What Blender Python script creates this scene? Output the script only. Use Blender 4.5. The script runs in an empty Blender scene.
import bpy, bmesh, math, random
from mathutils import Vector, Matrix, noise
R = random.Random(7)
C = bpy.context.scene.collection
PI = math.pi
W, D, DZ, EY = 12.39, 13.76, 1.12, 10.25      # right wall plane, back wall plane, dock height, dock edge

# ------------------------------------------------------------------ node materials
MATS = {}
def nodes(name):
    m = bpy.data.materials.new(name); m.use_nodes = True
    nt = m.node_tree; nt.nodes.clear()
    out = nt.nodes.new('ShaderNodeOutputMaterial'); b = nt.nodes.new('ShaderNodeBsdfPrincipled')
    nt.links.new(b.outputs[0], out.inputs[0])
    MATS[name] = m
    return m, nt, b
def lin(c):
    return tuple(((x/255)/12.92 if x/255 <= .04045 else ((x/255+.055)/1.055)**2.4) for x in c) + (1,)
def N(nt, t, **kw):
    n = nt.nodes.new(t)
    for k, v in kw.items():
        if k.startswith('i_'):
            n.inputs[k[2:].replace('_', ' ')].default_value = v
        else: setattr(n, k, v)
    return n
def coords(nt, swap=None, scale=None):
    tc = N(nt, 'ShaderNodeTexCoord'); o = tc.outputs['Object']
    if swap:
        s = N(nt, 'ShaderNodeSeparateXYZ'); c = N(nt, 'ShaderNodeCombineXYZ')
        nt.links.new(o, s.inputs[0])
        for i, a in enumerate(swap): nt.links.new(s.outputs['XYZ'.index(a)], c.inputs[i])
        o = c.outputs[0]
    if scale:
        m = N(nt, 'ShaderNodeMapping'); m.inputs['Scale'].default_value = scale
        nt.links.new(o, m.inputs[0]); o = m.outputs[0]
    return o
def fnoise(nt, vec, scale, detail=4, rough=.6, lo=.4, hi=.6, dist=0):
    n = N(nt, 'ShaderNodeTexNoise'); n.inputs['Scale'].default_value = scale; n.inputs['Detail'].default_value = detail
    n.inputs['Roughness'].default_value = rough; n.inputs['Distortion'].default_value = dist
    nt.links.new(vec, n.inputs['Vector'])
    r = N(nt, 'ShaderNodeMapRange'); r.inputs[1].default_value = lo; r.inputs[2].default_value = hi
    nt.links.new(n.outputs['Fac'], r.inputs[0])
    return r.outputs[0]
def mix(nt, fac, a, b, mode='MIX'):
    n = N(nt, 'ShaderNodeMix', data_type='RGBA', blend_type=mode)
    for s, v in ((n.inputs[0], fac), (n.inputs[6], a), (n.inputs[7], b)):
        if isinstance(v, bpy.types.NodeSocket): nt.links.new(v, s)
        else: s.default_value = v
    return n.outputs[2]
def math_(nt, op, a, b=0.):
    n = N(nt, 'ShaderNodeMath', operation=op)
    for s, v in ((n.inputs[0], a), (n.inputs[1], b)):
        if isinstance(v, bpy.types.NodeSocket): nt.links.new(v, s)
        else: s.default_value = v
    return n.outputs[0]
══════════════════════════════
Write down again the exact lines running from the beginning of the data to the line containing "W, D, DZ, EY", with both ends included.

What Blender Python script creates this scene? Output the script only. Use Blender 4.5. The script runs in an empty Blender scene.
import bpy, bmesh, math, random
from mathutils import Vector, Matrix, noise
R = random.Random(7)
C = bpy.context.scene.collection
PI = math.pi
W, D, DZ, EY = 12.39, 13.76, 1.12, 10.25      # right wall plane, back wall plane, dock height, dock edge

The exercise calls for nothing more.